Author
Caryl McAdoo
Born in Long Beach, California, Caryl got to Texas at the too-young-to-remember-anything-else age of six months then celebrated her first birthday as a Texan. In Northwest Dallas, the Letot Elementary seventh grader wrote an essay on ‘What will you be doing in 2000?’ Looking into the future, the imaginative girl saw herself as an inter-galactically famous author, streaking from planet to planet to sign books.
That summer, she moved to Irving where she married her husband Ron of forty-five years as soon as she graduated from Mac Arthur High School. There, she birthed three sons and a daughter who blessed her with twelve grandsugars and enjoyed life close to lots of family and friends for almost fifty years.
God directed her to the DFW Writers’ Workshop in ’93 where published authors took Caryl under their wings and mentored her. Six years later, her first non-fiction was published, and for the next nine years, attending weekly read and critique sessions, she averaged a title a year from four presses: two non-fiction, four novels, and three mid-grade chapter books.

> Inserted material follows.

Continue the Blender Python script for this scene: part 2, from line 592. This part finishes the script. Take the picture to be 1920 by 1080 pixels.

In March, 2008, she and Ron left Irving to follow God’s leading to Red River County in far North East Texas. They founded the Red River Writers’ Workshop and joined the North East Texas Writers’ Organization in Mt. Pleasant. Then in April, 2012, Caryl met Mary Sue Seymour at NETWO’s Conference, and wrote her first historical Christian romance set in the 1800s especially for the agent—whose maiden name was remarkably ‘McAdoo’! The gregarious lady laughed. “I knew right away our meeting had a divine purpose, as though God hit us both on the head so we’d pay attention.” The Seymour Agency offered representation in August and sold VOW UNBROKEN in early October to Howard Books, an division of Simon & Schuster.

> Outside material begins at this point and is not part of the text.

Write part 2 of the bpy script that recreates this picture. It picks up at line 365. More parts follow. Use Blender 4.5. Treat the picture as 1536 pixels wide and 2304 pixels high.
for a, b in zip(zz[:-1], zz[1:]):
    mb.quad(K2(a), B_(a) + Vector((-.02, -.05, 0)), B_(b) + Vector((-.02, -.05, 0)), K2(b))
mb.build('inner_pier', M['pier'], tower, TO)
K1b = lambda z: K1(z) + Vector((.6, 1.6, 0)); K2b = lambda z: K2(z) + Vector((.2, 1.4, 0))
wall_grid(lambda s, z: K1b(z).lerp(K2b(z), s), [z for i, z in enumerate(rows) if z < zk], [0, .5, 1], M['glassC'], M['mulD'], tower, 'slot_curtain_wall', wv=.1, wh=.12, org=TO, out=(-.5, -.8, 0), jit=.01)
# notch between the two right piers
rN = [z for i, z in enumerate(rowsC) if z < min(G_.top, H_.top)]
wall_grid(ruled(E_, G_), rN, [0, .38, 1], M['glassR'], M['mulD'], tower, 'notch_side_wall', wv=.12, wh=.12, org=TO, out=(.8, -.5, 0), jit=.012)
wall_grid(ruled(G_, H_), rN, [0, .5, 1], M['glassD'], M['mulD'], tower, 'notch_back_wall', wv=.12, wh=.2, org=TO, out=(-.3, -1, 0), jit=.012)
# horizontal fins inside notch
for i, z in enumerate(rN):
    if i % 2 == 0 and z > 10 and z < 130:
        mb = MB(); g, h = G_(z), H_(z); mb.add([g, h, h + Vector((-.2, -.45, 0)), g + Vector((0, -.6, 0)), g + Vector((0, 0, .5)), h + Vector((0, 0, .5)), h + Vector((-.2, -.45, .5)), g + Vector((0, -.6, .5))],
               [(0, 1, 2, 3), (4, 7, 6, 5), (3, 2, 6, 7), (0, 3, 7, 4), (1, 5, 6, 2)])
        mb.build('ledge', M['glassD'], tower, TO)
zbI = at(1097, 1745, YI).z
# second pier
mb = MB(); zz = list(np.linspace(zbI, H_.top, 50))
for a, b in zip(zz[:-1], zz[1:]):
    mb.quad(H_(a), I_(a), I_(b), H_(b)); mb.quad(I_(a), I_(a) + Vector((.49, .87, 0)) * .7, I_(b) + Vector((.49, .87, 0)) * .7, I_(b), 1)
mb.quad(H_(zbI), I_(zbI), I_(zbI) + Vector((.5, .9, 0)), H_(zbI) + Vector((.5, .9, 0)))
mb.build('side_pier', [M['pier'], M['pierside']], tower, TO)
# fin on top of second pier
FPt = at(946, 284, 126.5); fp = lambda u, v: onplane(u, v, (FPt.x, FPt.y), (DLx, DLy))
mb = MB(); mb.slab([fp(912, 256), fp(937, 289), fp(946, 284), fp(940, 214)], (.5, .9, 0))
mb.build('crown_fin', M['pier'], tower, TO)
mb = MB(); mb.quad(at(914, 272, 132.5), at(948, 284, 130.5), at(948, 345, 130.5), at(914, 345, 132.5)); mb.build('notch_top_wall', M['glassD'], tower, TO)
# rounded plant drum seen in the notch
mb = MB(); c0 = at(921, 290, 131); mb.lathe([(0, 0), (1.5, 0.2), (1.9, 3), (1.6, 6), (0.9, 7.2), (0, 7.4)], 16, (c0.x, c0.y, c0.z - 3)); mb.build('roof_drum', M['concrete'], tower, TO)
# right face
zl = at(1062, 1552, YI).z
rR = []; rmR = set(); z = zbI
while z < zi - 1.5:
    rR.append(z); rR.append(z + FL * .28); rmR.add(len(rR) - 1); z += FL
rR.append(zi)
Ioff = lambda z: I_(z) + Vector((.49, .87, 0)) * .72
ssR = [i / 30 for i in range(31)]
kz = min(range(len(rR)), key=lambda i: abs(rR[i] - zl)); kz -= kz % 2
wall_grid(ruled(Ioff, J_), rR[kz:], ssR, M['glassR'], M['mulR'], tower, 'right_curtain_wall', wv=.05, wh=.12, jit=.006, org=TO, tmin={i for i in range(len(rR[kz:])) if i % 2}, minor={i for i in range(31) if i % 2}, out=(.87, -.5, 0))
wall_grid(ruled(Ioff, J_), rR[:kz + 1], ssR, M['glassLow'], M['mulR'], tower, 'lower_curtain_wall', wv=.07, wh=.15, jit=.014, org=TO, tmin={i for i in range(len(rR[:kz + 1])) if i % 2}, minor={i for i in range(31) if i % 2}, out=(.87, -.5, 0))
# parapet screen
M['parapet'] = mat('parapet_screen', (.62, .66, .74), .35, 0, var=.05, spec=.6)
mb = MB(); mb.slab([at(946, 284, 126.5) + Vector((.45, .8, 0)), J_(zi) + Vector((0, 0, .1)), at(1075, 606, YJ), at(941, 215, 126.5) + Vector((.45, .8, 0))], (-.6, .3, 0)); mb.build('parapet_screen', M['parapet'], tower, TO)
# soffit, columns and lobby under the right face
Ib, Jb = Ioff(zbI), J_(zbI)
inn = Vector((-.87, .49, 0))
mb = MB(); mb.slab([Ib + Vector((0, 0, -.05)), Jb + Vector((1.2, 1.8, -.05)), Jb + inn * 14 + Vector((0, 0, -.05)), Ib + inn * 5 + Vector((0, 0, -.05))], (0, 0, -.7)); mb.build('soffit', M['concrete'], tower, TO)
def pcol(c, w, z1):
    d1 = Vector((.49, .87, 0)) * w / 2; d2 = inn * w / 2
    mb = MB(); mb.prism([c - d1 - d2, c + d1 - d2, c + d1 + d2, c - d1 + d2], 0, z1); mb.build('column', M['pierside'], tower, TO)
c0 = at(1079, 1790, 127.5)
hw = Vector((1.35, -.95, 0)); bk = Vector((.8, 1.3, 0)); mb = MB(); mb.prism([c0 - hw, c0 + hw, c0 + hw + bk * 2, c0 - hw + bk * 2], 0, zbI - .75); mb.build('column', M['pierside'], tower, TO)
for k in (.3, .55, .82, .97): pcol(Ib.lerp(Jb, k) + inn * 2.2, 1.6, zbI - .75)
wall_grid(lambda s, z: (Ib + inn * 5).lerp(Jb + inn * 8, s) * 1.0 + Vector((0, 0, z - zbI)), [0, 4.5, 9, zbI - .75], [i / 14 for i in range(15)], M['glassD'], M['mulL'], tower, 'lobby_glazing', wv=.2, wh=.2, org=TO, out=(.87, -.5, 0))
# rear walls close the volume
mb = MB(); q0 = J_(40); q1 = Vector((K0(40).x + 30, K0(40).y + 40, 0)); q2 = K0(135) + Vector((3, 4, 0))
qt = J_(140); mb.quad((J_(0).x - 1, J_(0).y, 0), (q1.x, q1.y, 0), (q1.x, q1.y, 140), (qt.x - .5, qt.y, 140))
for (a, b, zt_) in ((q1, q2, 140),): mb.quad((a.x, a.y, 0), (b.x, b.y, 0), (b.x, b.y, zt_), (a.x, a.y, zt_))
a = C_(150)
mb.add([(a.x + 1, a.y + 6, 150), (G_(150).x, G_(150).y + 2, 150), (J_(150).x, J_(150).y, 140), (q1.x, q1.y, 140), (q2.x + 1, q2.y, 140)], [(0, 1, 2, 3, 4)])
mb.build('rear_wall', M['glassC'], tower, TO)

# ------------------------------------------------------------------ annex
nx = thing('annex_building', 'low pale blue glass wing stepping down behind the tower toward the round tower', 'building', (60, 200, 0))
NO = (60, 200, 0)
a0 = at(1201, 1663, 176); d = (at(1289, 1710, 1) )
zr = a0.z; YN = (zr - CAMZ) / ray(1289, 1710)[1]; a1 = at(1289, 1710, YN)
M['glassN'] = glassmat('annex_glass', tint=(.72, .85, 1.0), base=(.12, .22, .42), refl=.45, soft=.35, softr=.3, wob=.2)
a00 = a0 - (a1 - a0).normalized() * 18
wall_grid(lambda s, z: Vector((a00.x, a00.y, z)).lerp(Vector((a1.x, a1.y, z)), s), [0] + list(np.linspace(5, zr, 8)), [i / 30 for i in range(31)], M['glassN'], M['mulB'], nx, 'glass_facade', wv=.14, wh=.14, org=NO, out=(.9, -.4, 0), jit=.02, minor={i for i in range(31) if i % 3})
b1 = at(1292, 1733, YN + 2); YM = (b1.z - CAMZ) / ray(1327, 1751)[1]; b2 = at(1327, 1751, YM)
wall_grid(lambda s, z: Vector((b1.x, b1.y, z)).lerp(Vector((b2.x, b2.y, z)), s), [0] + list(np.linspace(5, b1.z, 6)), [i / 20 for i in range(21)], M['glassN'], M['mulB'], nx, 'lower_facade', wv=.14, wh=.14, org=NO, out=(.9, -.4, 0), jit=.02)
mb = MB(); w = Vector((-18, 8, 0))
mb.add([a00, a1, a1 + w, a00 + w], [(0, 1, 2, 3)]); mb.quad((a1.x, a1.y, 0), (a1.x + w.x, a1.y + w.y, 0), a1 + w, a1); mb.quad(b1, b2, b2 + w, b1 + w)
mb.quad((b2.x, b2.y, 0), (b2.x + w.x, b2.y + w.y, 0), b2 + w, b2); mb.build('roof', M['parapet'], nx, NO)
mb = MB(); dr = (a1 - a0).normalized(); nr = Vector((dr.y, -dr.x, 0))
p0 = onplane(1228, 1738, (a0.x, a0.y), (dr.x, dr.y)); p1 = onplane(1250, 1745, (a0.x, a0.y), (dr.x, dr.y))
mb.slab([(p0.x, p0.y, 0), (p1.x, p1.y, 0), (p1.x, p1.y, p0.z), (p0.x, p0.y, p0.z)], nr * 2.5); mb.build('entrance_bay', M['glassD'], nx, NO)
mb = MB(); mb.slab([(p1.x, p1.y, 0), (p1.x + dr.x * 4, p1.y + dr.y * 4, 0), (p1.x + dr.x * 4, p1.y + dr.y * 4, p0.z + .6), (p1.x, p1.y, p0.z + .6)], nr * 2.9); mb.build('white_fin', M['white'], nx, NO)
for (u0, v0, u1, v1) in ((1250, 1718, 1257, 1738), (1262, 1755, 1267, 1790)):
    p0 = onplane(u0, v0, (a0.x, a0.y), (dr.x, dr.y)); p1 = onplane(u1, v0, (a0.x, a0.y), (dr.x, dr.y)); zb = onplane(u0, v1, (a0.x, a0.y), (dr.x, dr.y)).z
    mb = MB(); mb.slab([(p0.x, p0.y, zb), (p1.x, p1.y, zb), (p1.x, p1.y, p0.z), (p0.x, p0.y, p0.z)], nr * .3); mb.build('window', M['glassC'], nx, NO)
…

Caryl, also known as Grami, has fourteen grandsugars now, and she and Ron (O’Pa) have been rearing four of the grandsons for the past ten years. She also writes for mid-grade readers and is dedicated to serving God through her writing and praise and worship—He frequently gives her new song. Caryl believes all good things are from Him and prays that her books will minister His love, mercy, and grace to all of her readers, young and old.